MILANO — Tre lettere. Una alla compagna e al figlio, una all’avvocato, l’ultima per un maresciallo dei carabinieri. E poi un lungo, conclusivo, atto di accusa. Una pagina scritta a macchina, date, conti bancari, un nome e cognome: «Quell’uomo mi ha rovinato la vita. Chiedeva altri soldi. Prendetelo». Poi Andrea Sannicandro, 52 anni, una vita passata al bar tabacchi Loreto Uno di viale Monza, 9, quello dove ai tempi d’oro Lele Mora (che ha l’ufficio nello stabile) offriva l’aperitivo alle modelle, scende nel seminterrato, annoda una corda alla trave del soffitto e sparisce dal suo mondo di debiti, prestiti, protesti e usura. Lo hanno trovato ieri mattina alle 7,11, due dipendenti del bar. Le ragazze avevano visto l’auto parcheggiata, pensavano fosse sceso nel magazzino. Invece lui era lì, forse dalla notte precedente, quando dopo aver salutato la compagna aveva detto a un amico che sarebbe rimasto nel locale per sbrigare un paio di questioni. Lei era tornata a casa con il figlio di 23 anni, a Uboldo in provincia di Varese.

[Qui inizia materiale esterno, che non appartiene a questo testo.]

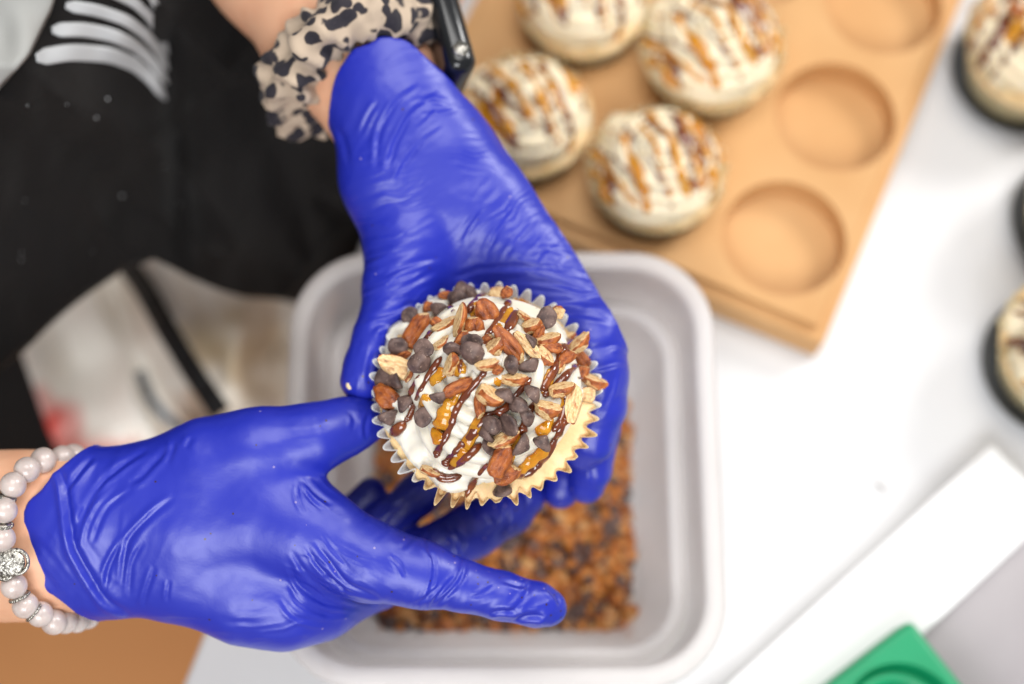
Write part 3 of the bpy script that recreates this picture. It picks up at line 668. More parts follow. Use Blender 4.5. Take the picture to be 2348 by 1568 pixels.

Quando le pattuglie della polizia sono arrivate nel bar con le serrande mezze abbassate, la scoperta di quell’ultimo atto di accusa, scritto con calma. Come aveva fatto giusto quattro anni prima un altro commerciante di viale Monza, il macellaio Roberto Mandotti morto anche lui impiccato a 41 anni nel suo negozio, duecento metri più in là, oltre il ponte della ferrovia. Mandotti, schiacciato dai debiti, lasciò il nome del suo aguzzino. La polizia lo prese due giorni dopo. In casa aveva la lista delle famiglie strozzate, conti per milioni di euro.
E al macellaio, deve aver pensato con un tarlo continuo anche il barista Sannicandro. Tante, troppe le analogie. Dicono che fu proprio lui, all’indomani di quella morte a proporre una fiaccolata dei commercianti della zona. Poi non se ne fece niente, perché Milano si dimenticò in fretta di quel macellaio e delle altre 20 mila persone che per le associazioni antiracket vivono sotto la scure degli strozzini. «Lo hanno ucciso le banche e lo stato che non protegge le vittime di usura», tuonano Frediano Manzi e Paolo Bocedi di Sos racket e usura. La vittima nelle sue lettere ora sotto sequestro, ha raccontato di un uomo. Il nome è quello di un imprenditore di 34 anni residente nel Bresciano. A lui è intestato un negozio un centinaio di civici più in là sempre in viale Monza.
Il barista, nel suo ultimo scritto, racconta dei debiti accumulati. Alla Camera di commercio sono registrati 11 protesti per cambiali e assegni, il primo è del 13 di gennaio (1.450 euro), l’ultimo del 9 di luglio (3.000 euro). In tutto meno di 30 mila euro. A cui vanno aggiunti una fila di prestiti personali ormai fuori controllo. Poi gli ultimi assegni, quelli intestati all’imprenditore G. M. per conto di alcune società finanziarie del Bresciano: «Soldi prestati a tasso d’usura». Le accuse restano tutte da dimostrare. Ieri i poliziotti hanno ascoltato il maresciallo della stazione Porta Garibaldi, il carabiniere al quale era indirizzata una delle tre lettere. Sannicandro lo aveva conosciuto un mese fa, gli aveva confidato dei guai finanziari, di quell’amico diventato usuraio e aveva anche accettato «magari dopo l’estate» di sporgere denuncia. Poi il passo indietro, il silenzio e l’ultimo salto nel vuoto. Solo in viale Monza, nel suo negozio, di notte, come il macellaio Mandotti.